Embora esteja tentado a incursionar sobre a (sic) “fraquejada” geral da mídia tupiniquim e de seus burocratas profissionais que mais lembram porta-vozes das emboloradas instituições de nossa frágil democracia, vítima de várias quadrilhas associadas para esquartejar o Estado Democrático de Direito e abater a soberania nacional, reservo-me apenas o direito de admitir que, mais uma vez, um jornalista estrangeiro fez com que a imprensa brasileira fizesse história. Detentor de prêmios mundiais de Jornalismo de verdade, como o Pullitzer, Glenn Grenwald é protagonista de uma cruzada de desmascaramento de uma hipocrisia de saltar aos olhos, mas que um ignóbil pacto de silêncio permitiu que a nação fosse subtraída em suas mais caras riquezas, sobretudo as liberdades democráticas, a segurança jurídica, a soberania nacional e popular, as riquezas naturais e o porvir das novas gerações por causa da perda de direitos seculares, rebatizados de “privilégios” pelos meliantes que tomaram de assalto os destinos do país a partir de maio de 2016.

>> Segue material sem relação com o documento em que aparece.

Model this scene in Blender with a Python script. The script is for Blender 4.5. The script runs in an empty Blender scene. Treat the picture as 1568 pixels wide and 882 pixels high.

Aliás, não foi diferente durante o regime de 1964, pois graças à digna família Carta, isto é, Mino Carta (fundador e primeiro diretor do Jornal da Tarde, do Grupo Estado, da Veja, da falecida Editora Abril, e da Istoé e do Jornal da República, da ex-Encontro Editorial, da Istoé/Senhor, da Editora Três, e finalmente da CartaCapital, da Editora Confiança, além de articulista da Folha de S.Paulo, ao lado de Claudio Abramo e Alberto Dines), Luis Carta (diretor editorial da Abril em sua melhor fase e primeiro diretor da inimitável Realidade, também em sua melhor fase, de 1966 a 1973, quando saiu por causa do intragável Roberto Civita e foi fundar com o empresário Fabrizio Fasano e o ex-diretor comercial da Abril Domingo Alzugaray a Editora Três, da Status, Repórter Três ePlaneta, e cinco anos depois fundou com Fabrizio Fasano a Carta Editorial, de várias revistas de primeiro nível da Vogue, tendo encerrado abruptamente sua carreira editorial bem-sucedida na Espanha, como editor e diretor da Vogue España, em 1994) e Giannino Carta (o patriarca dessa brilhante família de grandes Jornalistas, ex-secretário editorial e diretor de O Estado de S. Paulo, quando trouxe toda a sua família da Itália e conheceu o grande Jornalista Claudio Abramo, tendo-o guindado a secretário de redação enquanto ele era diretor do jornalão da família Mesquita, responsável pela renovação gráfica e editorial de um dos mais velhos jornais do país).